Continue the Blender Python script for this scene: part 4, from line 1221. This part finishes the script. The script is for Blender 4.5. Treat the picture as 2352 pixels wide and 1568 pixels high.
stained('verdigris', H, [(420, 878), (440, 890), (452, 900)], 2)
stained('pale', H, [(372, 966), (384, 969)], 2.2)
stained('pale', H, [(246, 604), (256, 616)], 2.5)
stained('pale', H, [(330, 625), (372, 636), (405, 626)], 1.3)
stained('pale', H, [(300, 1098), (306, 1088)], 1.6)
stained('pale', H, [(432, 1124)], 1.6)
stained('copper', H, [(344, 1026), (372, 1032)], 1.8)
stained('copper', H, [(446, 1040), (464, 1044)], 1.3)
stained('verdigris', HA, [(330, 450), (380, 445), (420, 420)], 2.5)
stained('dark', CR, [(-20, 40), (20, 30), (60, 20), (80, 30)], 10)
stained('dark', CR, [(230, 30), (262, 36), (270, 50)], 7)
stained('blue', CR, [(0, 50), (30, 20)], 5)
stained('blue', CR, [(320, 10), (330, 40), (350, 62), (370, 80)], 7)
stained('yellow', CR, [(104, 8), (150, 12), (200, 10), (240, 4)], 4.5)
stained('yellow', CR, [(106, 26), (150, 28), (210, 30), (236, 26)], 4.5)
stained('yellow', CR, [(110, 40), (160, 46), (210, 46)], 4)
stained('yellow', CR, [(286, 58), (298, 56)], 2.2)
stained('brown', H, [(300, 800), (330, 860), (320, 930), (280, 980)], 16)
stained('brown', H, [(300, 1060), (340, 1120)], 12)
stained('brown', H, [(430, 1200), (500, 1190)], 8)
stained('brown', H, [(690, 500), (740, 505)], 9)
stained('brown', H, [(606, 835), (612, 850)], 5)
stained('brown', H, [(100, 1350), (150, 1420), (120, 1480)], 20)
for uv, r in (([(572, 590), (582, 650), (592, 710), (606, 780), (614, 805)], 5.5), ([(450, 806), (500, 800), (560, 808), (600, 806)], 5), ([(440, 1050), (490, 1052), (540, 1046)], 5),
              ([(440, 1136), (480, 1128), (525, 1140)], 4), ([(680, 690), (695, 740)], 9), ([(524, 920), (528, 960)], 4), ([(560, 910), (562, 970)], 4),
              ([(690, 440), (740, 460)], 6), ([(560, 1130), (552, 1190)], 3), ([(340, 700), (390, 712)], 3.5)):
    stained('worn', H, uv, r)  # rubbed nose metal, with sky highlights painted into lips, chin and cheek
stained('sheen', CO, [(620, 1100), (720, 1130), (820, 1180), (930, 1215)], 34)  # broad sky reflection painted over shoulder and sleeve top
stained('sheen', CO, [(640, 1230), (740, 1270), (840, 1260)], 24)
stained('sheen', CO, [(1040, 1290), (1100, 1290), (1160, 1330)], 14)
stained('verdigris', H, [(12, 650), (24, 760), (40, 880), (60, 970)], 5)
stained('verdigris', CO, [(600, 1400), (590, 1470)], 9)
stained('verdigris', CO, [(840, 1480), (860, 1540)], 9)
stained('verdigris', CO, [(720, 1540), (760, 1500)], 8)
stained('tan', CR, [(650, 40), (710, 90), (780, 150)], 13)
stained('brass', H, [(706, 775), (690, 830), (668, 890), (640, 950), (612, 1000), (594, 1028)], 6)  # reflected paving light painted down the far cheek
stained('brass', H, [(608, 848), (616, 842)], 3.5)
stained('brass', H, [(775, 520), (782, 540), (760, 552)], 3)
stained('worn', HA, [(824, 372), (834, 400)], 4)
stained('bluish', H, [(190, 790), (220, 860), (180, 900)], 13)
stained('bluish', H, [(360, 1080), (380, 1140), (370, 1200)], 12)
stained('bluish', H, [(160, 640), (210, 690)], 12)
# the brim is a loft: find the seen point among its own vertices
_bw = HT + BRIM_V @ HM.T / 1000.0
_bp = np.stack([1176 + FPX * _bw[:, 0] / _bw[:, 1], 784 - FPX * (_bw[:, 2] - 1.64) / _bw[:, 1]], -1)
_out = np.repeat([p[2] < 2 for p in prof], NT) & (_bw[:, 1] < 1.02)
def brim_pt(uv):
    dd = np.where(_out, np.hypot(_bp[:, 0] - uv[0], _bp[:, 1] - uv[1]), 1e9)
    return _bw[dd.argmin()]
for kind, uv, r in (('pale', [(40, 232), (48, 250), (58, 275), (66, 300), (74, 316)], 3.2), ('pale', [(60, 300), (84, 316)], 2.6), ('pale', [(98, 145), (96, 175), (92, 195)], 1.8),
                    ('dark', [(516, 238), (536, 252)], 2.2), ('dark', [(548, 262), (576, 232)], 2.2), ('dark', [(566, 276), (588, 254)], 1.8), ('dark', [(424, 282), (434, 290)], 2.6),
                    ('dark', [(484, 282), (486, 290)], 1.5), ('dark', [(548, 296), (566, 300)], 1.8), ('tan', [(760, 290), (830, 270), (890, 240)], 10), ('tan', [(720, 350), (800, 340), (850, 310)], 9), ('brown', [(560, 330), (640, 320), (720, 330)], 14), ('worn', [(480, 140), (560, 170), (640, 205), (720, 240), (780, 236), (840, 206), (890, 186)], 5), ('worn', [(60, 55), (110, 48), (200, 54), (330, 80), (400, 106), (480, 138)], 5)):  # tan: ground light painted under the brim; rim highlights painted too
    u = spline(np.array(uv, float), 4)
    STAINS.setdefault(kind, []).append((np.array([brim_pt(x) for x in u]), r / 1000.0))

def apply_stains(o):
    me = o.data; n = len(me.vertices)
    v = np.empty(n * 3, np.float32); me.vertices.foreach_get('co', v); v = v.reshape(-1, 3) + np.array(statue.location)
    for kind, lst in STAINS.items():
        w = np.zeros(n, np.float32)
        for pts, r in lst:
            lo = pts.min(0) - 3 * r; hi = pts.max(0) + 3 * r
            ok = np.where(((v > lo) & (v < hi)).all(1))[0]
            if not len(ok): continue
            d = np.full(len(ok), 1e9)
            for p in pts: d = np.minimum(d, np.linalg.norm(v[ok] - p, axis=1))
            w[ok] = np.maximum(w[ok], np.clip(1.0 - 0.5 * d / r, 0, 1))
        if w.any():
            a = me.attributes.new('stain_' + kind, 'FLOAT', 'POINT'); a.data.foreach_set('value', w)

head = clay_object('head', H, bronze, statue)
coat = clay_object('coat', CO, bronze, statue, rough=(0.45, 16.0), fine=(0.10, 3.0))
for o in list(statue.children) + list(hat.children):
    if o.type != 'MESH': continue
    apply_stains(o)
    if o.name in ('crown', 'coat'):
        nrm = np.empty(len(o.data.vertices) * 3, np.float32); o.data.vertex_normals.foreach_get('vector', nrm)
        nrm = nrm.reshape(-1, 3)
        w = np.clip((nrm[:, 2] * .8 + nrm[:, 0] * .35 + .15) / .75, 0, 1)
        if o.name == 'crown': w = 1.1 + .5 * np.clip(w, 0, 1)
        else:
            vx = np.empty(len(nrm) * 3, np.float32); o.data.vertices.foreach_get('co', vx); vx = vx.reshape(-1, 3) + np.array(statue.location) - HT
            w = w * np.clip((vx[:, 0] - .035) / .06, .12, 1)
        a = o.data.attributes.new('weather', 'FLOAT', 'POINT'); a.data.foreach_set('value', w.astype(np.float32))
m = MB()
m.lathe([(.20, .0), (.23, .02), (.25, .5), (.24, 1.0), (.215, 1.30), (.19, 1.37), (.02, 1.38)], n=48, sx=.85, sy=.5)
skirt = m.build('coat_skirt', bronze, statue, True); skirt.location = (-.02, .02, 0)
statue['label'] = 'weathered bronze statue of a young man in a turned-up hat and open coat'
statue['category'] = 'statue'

***

• AIM:
Write out exactly the lines from the one with "w = np.clip((nrm[:, 2]" through the one with "w = w * np.clip((vx[:, 0]", including both, and no others.

• RIGHT ANSWER:
        w = np.clip((nrm[:, 2] * .8 + nrm[:, 0] * .35 + .15) / .75, 0, 1)
        if o.name == 'crown': w = 1.1 + .5 * np.clip(w, 0, 1)
        else:
            vx = np.empty(len(nrm) * 3, np.float32); o.data.vertices.foreach_get('co', vx); vx = vx.reshape(-1, 3) + np.array(statue.location) - HT
            w = w * np.clip((vx[:, 0] - .035) / .06, .12, 1)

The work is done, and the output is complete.